Understanding Mixtures

A mixture is created when two or more substances are combined in any proportion, and the properties of each substance remain unchanged. Examples of mixtures include milk, seawater, petrol, paint, glass, cement, and wood.

Mixtures can be classified into two types:

• Homogeneous Mixture. In this type of mixture, the composition is uniform, and there are no visible boundaries between its components. The individual parts cannot be seen, even under a microscope. Examples. Common salt dissolved in water, sugar dissolved in water, iodine dissolved in carbon tetrachloride, benzene in toluene, methyl alcohol in water.
• Heterogeneous Mixture. This mixture does not have a uniform composition and displays visible boundaries between its different parts. The components can be seen with the naked eye. Examples. A mixture of sulfur and sand, a mixture of iron filings and sand.

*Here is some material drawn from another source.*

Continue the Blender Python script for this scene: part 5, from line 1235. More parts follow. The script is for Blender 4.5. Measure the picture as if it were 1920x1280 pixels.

Methods for Separating Mixtures

Here are some methods for separating mixtures:

• Sublimation: This method involves the process where a solid changes directly into vapor without passing through the liquid state. It is effective for separating materials that can sublimate from those that cannot. For instance, camphor and iodine can sublimate, whereas salt and sand cannot.
• Filtration: Filtration is a technique used to remove solid particles from a liquid by passing the mixture through filter paper. This method is commonly used to separate chalk powder from water, sand from water, and in the preparation of tea where tea leaves are filtered out.

Approximate percentage of elements in the human body

The human body is primarily composed of the following elements in the given approximate percentages:

• Oxygen: 65%
• Carbon: 18%
• Hydrogen: 10%
• Nitrogen: 3%
• Calcium: 1.5%
• Phosphorus: 1%
• Potassium: 0.35%
• Sulphur: 0.25%
• Sodium: 0.15%
• Chlorine: 0.15%
• Magnesium: 0.05%

Additionally, there are trace elements present in minute quantities, such as: Iron, Manganese, Copper, Iodine, Zinc, Cobalt, Molybdenum, Selenium, Fluorine.

Evaporation and Crystallization

Evaporation is the process of transforming a liquid into its vapor at room temperature, leading to a cooling effect. For instance, during summer, water evaporates from ponds, wells, and lakes. Additionally, common salt is produced from seawater through the processes of evaporation and subsequent crystallization.

Crystallization is a technique used primarily for separating and purifying solid substances. The process involves heating an impure solid or mixture with a suitable solvent, such as alcohol, water, acetone, or chloroform, until the solute dissolves. The resulting clear solution is then cooled slowly below its boiling point, allowing pure solid crystals to form. These crystals are collected through filtration and dried.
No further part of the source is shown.